Superstorm Sandy’s October surprise has shifted our national discussion away from the state of our economy to the weather’s terrible impact on some of our United States. But as Election Day looms and beleaguered east coasters eventually recover their electrical power, they—and the rest of the country—stand ready to reclaim a measure of political power with their votes.

If people enter the polling place with only one thought in mind, let it be this: whom do I trust more to take responsibility for the many problems and challenges we face as a nation?

A stark difference between President Obama and Governor Romney is that Romney is eager to take responsibility while Obama repeatedly pledges to take responsibility and then fakes it.

On federal relief for storm-damaged states, Obama has stepped up, as he should, with presidential leadership.


But what about his other responsibilites as a leader? Switch to the policy disasters facing Americans: the feeble economy, 23 million Americans unemployed or underemployed, the tragic Benghazi attack, broken promises to cut the debt and deficits, scandalous crony capitalism including Solyndra, the Pandora’s boxes of ObamaCare and Dodd-Frank, Fast and Furious (and the list goes on) and leadership is missing. In all of the latter instances, Obama has defined himself with actions he has willfully taken and responsibilities he has either assumed or shirked.

Like any leader—particularly a politician—Obama knows that he makes an indelible statement about his priorities and his acts of responsibility by where he chooses to be and what he says when he gets there.

Thus, on Wednesday, two days after Sandy hit the Northeast, Obama traveled to New Jersey. There he stood shoulder-to-shoulder with Republican Governor Chris Christie, signaling presidential involvement in a recovery response to the hurricane.

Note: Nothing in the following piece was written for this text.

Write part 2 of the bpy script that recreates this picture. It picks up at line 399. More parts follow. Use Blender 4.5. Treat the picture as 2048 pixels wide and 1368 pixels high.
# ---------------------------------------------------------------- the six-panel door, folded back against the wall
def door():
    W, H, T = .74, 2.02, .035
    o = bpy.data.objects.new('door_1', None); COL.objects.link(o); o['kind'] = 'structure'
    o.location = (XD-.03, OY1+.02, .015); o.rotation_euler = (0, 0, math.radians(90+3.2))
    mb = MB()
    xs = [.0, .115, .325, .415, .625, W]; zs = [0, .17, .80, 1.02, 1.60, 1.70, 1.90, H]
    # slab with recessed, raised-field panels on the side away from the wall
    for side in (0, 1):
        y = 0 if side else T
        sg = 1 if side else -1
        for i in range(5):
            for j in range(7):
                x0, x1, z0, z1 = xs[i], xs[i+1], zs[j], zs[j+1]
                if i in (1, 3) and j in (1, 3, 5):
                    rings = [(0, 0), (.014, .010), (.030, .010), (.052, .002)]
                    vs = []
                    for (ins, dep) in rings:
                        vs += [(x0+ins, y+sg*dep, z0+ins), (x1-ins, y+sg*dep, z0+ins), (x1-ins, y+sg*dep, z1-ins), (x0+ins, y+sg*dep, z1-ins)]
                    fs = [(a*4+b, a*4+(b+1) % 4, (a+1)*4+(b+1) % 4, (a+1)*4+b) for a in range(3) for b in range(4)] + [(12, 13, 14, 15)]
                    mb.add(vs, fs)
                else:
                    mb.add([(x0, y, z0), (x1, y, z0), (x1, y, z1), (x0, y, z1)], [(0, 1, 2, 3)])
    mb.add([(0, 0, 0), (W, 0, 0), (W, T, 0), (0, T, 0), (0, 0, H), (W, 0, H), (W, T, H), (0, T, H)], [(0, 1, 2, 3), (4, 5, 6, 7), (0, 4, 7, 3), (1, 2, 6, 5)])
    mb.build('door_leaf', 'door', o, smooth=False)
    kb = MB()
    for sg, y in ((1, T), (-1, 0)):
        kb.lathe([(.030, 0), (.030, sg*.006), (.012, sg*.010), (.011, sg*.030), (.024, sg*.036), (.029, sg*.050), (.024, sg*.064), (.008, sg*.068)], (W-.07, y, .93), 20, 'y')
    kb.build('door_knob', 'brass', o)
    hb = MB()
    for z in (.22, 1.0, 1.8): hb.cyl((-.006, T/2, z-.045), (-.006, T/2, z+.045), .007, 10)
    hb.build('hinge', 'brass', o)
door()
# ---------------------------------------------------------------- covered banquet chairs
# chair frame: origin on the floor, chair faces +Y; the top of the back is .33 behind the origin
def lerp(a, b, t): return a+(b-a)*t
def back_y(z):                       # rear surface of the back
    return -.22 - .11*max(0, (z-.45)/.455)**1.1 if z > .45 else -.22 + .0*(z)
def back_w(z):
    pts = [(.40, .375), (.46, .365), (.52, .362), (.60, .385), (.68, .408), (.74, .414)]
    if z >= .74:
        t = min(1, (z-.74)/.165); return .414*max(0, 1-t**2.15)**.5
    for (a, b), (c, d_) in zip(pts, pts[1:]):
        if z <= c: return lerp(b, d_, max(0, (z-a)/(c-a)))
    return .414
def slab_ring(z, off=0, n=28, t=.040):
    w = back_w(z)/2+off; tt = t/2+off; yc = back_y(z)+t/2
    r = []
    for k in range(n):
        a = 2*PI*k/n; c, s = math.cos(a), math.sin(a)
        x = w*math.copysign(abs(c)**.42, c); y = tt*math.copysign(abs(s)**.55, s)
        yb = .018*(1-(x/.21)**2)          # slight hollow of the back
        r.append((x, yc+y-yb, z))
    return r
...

Obama’s message:: I’m on top of this. I’m a Democrat working with a Republican. This is me and the federal government acting responsibly.

But this artful blend of optics and intervention in New Jersey also begs the question of where Obama’s sense of responsibility has been in all of the previously mentioned disasters, ranging from lives shattered by the consequences of his decisions on the economy to lives lost in Libya.

As a general principle, President Obama claims, “the buck stops with me,” or “I’m ultimately responsible.” While criticizing Romney, Obama even told ABC’s Scott Thuman that, “…as president of the United States, it’s pretty clear to me that I’m responsible for folks who are working in the federal government and you know, Harry Truman said the buck stops with you.”

But does Obama truly take responsibility or fake responsibility? We’ve had four years of Obama shooting messengers (including Fox News) and blaming others (before it was Romney it was President Bush, Republicans and the Tea Party). We’ve had four years of Obama insisting that he knows best and that anywhere there have been “bumps in the road” it is because of potholes and craters made by others—never by him.

The president can’t have it both ways. With leadership responsibility comes leadership accountability.

In his inaugural address, Obama said, “What is required of us now is a new era of responsibility—a recognition, on the part of every American, that we have duties to ourselves, our nation and the world, duties that we do not grudgingly accept but rather seize gladly, firm in the knowledge that there is nothing so satisfying to the spirit, so defining of our character than giving our all to a difficult task.”

What is required of us, as voters, is to hold President Obama to account regarding his record of just talking about responsibility rather than seizing it for what we believe is the common good.

In the run-up to Election Day, we’ve had two natural disasters: superstorm Sandy and Barack Obama’s buck passing about almost anything other than a hurricane.

It is time to clean up after both of them.